We know of Robert Johnson, or Johnston (c. 1500 – c. 1560), a priest from Duns in the Scottish Borders, who fled to England accused of some unknown heresy, and who composed Deus misereatur 'in Ingland ten or 12 yeiris before reformation' (TWT1, p. 156).

Composers represented in the Wode partbooks are John Angus, Andro Blakhall, John Buchan, John Fethy, Andro Kemp and David Peebles, together with English and Continental writers such as Campion, Dowland, Lassus, Morley, Tallis, and van Wilder. The most important of these Scottish composers is Peebles (fl 1530-76, died before 1592). A canon of the Augustinian Priory of St Andrews, Peebles contributed two motets, Si quis diligit me for Pentecost and Quam multis, Domine (based on Psalm 3), together with 105 harmonised settings of the Genevan psalm tunes (Elliott, 1988, p. 152).

However, it is with the Dunkeld Music Book known variously as the Dowglass-Fischear Partbooks or the Dunkeld Antiphonary that we are concerned here.

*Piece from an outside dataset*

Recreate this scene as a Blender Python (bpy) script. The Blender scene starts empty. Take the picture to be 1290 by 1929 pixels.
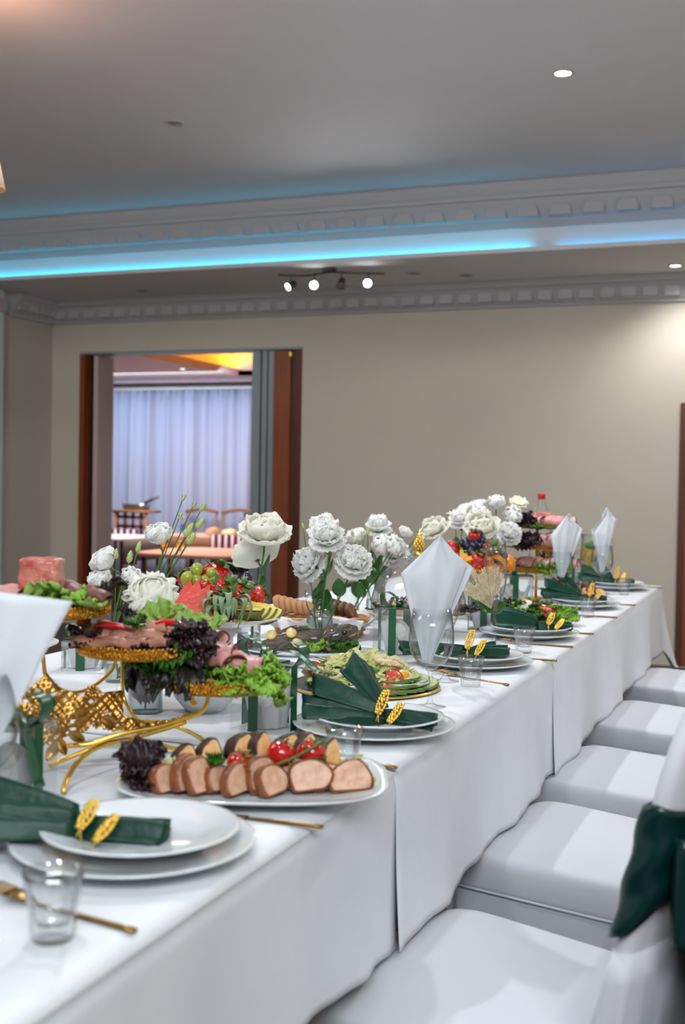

> Chapter 2: The manuscript source

Notes

8 Complete text in Woods (1987, p. 35)

9 Edited by Wickham Legge (Cambridge, 1888). References to the Breviary can be seen in Batiffol, Pierre, Histoire du Breviare Roman (London and New York, 1912), Cuming, Geoffrey J, A History of Anglican Liturgy (London, 1969), Eisenhofer, Ludgwig and Lechner, Joseph, trans. Peeler, A.J. and E.F., The Liturgy of the Roman Rite (Edinburgh & London, 1961) and Taft, Robert F., The Liturgy of the Hours in East and West (Minnesota, 1986)

10 in Preshome Library

11 GB-En 15.1.5

Some remaining research questions

Apparently the reformers gave instructions that nothing was to be destroyed, save that of wrong practices.
What evidence do we have for this? Did the agents of change go too far?